Tüm bunlardan bir ders alınması ve toplumun huzur bulduğu, başarının hâkim olduğu bir sistem değişikliği yapılması gerektiğini belirten Akkaş, milli ve bilimsel bir eğitim sisteminin temellerinin atılması gerektiğinin önemine dikkat çekti. Akkaş, “Bugün ilkokul 1. sınıfta okuyan bir çocuğun 16 yıl sonra yani 2035 yılında nasıl daha iyi bir meslek hayatı olacağını düşünmeli ve eğitimle ilgili hedeflerimizi buna göre belirlemeliyiz” dedi.
Eğitim alanına ideolojik ve siyasi kaygılarla bakılmaması gerektiğini söyleyen Akkaş, “İdeolojik dayatmalar olmasaydı, eğitim sistemi milli birliğimizi ve bütünlüğümüzü koruyan bir eğitim anlayışıyla ihdas edilseydi; ne 12 Eylül’ü, ne 28 Şubat’ı, ne de 15 Temmuz’u yaşardık. Ayrıca vatan, millet, bayrak, Atatürk düşmanları yetişmezdi. Ne yazık ki kimliğimizden koparıldık, kültürel değerlerimizden uzaklaştırıldık” diye konuştu.
Genel Sekreter Akkaş konuşmasında; derslik ve öğretmen açığına değindi, bütçe sorununun çözülmesi gerektiğini bildirdi, okul öncesi eğitimin yeniden zorunlu eğitim kapsamına alınmasını istedi, müfredatta yaşanan sorunlara vurgu yaptı.

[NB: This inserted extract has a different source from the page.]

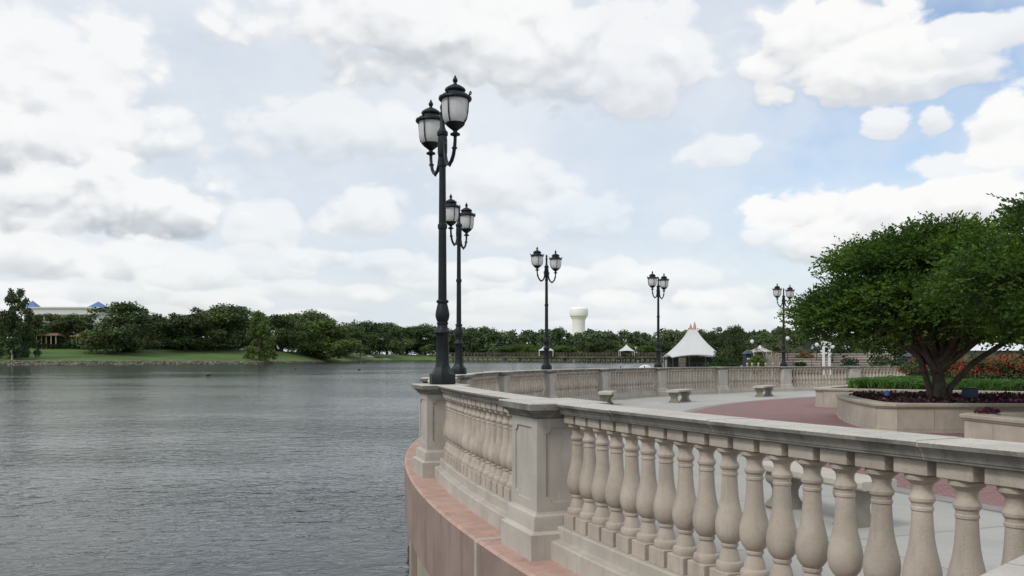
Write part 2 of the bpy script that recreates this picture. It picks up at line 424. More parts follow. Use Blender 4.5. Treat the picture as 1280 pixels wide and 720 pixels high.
class MB:
    def __init__(s): s.v = []; s.f = []; s.mi = []; s.cur = 0
    def add(s, vs, fs):
        o = len(s.v); s.v += [tuple(v) for v in vs]
        for f in fs: s.f.append([i + o for i in f]); s.mi.append(s.cur)
    def box(s, c, size, rz=0., M=None):
        hx, hy, hz = size[0] / 2, size[1] / 2, size[2] / 2
        r = Matrix.Rotation(rz, 3, 'Z'); vs = []
        for k in (-1, 1):
            for (i, j) in ((-1, -1), (1, -1), (1, 1), (-1, 1)):
                v = r @ Vector((i * hx, j * hy, k * hz)) + Vector(c)
                vs.append(M @ v if M else v)
        s.add(vs, [(0, 3, 2, 1), (4, 5, 6, 7), (0, 1, 5, 4), (1, 2, 6, 5), (2, 3, 7, 6), (3, 0, 4, 7)])
    def bbox(s, c, size, rz=0., b=.006):
        """box with small chamfered top and vertical edges"""
        hx, hy, hz = size[0] / 2, size[1] / 2, size[2] / 2
        r = Matrix.Rotation(rz, 3, 'Z')
        def ring(x, y, bb, z): return [r @ Vector(q) + Vector(c) for q in ((-x + bb, -y, z), (x - bb, -y, z), (x, -y + bb, z), (x, y - bb, z), (x - bb, y, z), (-x + bb, y, z), (-x, y - bb, z), (-x, -y + bb, z))]
        s.loft([ring(hx - b, hy - b, b, -hz), ring(hx, hy, b, -hz + b), ring(hx, hy, b, hz - b), ring(hx - b, hy - b, b, hz)], True, True)
    def loft(s, rings, closed=True, caps=True):
        n = len(rings[0]); o = len(s.v)
        for rg in rings: s.v += [tuple(p) for p in rg]
        for k in range(len(rings) - 1):
            for i in range(n if closed else n - 1):
                j = (i + 1) % n
                s.f.append([o + k * n + i, o + k * n + j, o + (k + 1) * n + j, o + (k + 1) * n + i]); s.mi.append(s.cur)
        if caps:
            s.f.append([o + i for i in reversed(range(n))]); s.mi.append(s.cur)
            s.f.append([o + (len(rings) - 1) * n + i for i in range(n)]); s.mi.append(s.cur)
    def lathe(s, prof, n=20, c=(0, 0, 0), rot=0.):
        c = Vector(c)
        rings = [[c + Vector((r * math.cos(rot + 2 * math.pi * i / n), r * math.sin(rot + 2 * math.pi * i / n), z)) for i in range(n)] for (r, z) in prof]
        s.loft(rings, True, True)
    def tube(s, pts, rad, n=8):
        pts = [Vector(p) for p in pts]
        if not hasattr(rad, '__len__'): rad = [rad] * len(pts)
        up = Vector((0.13, .31, 1)).normalized(); rings = []
        for i, p in enumerate(pts):
            t = (pts[min(i + 1, len(pts) - 1)] - pts[max(i - 1, 0)]).normalized()
            a = t.cross(up)
            if a.length < .05: a = t.cross(Vector((1, 0, 0)))
            a.normalize(); b = t.cross(a).normalized()
            if i and rings:
                # keep the frame from flipping
                if a.dot(last) < 0: a = -a; b = -b
            last = a
            rings.append([p + (a * math.cos(2 * math.pi * k / n) + b * math.sin(2 * math.pi * k / n)) * rad[i] for k in range(n)])
        s.loft(rings, True, True)
    def prism(s, poly, z0, z1, slope=True):
        """poly: list of (x,y); z relative to the sloping plaza when slope"""
        gz = (lambda y: G(y)) if slope else (lambda y: 0)
        s.loft([[Vector((x, y, z0 + gz(y))) for x, y in poly], [Vector((x, y, z1 + gz(y))) for x, y in poly]], True, True)
    def build(s, name, mats, parent=None, origin=(0, 0, 0), sharp=32):
        me = bpy.data.meshes.new(name)
        ox, oy, oz = origin
        me.from_pydata([(x - ox, y - oy, z - oz) for x, y, z in s.v], [], s.f)
        mats = mats if isinstance(mats, (list, tuple)) else [mats]
        for m in mats: me.materials.append(MATS[m])
        if len(mats) > 1: me.polygons.foreach_set('material_index', s.mi)
        bm = bmesh.new(); bm.from_mesh(me); bmesh.ops.recalc_face_normals(bm, faces=bm.faces); bm.to_mesh(me); bm.free()
        if sharp is not None:
            me.polygons.foreach_set('use_smooth', [True] * len(me.polygons))
            me.set_sharp_from_angle(angle=R_(sharp))
        me.update()
        o = bpy.data.objects.new(name, me); col.objects.link(o)
        if parent is not None: o.parent = parent
        else: o.location = origin
        return o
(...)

Öğretmenlerin yaşadığı sıkıntılara değinen Akkaş, “Öncelikle hem eğitim fakültesinde okumayı tercih ettiğiniz için sizlere hem de sizleri yetiştiren öğretmenlerimize ve akademisyenlerimize teşekkür ediyoruz. Eğitimin motor gücü öğretmendir. Bu noktada öğretmen yetiştirmeye önem verilmeli, öğretmen atamaları doğru planlanmalı, adaylık süreciyle ilgili yeniden yapılandırma söz konusu olmalıdır” diye konuştu.
Öğretmen atamalarının yetersizliğine ve atama bekleyen öğretmen sayısına dikkat çeken Akkaş, “2003 yılında KPSS’ye başvuran öğretmen adaylarının sayısı 162 bin 438 iken, bu sayı 2019 yılında 383 bine ulaştı. Öğretmen açığımız şu anda 130 bin, ücretli öğretmen sayısı 80 bin 583, atama bekleyen öğretmenlerin sayısı ise 700 bindir. Tüm bu rakamlara rağmen her yıl yapılan atama sayısı 20 bin ila 40 bin arasında değişmektedir. Hükümet, YÖK ve MEB bu soruna acil çözüm bulmalıdır” diye konuştu.
Değerler eğitimi adı altında okullarımıza ne idüğü belirsiz kişilerin girdiğini anlatan Akkaş, “Anlaşılan o ki, 15 Temmuzdan ders alınmamıştır” dedi. Akkaş sözlerini şöyle sürdürdü: “Değerler eğitimini önemsiyoruz. Ancak bu eğitimin öğretmenlerimiz tarafından verilmesini istiyoruz. Çocuklarımıza değerler eğitimini öğretmenler veremezse, hiç kimse veremez. Bakanlığa çağrıda bulunuyoruz: Öğretmenlerimiz öğrencilerini vatanına, milletine faydalı olabilecek bireyler olarak yetiştirme konusunda yeteri donanımdadır, niyettedir. Bu nedenle değerler eğitimini okullarda sadece öğretmenlerimiz vermelidir.”
Sözlerini Atatürk’ün, “Çalışmadan, öğrenmeden, yorulmadan rahat yaşamanın yollarını alışkanlık haline getirmiş milletler; evvela haysiyetlerini, sonra hürriyetlerini ve daha sonra da istikballerini kaybetmeye mahkûmdurlar” sözü ile bitiren Akkaş, “Atatürk’ün bu veciz sözünü her yere asmak ve yüreklerde yaşamak lazım” dedi.
Konuşmaların ardından Genel Sekreter Akkaş ve Doç. Dr. Mustafa Yıldız’a plaket takdim edildi.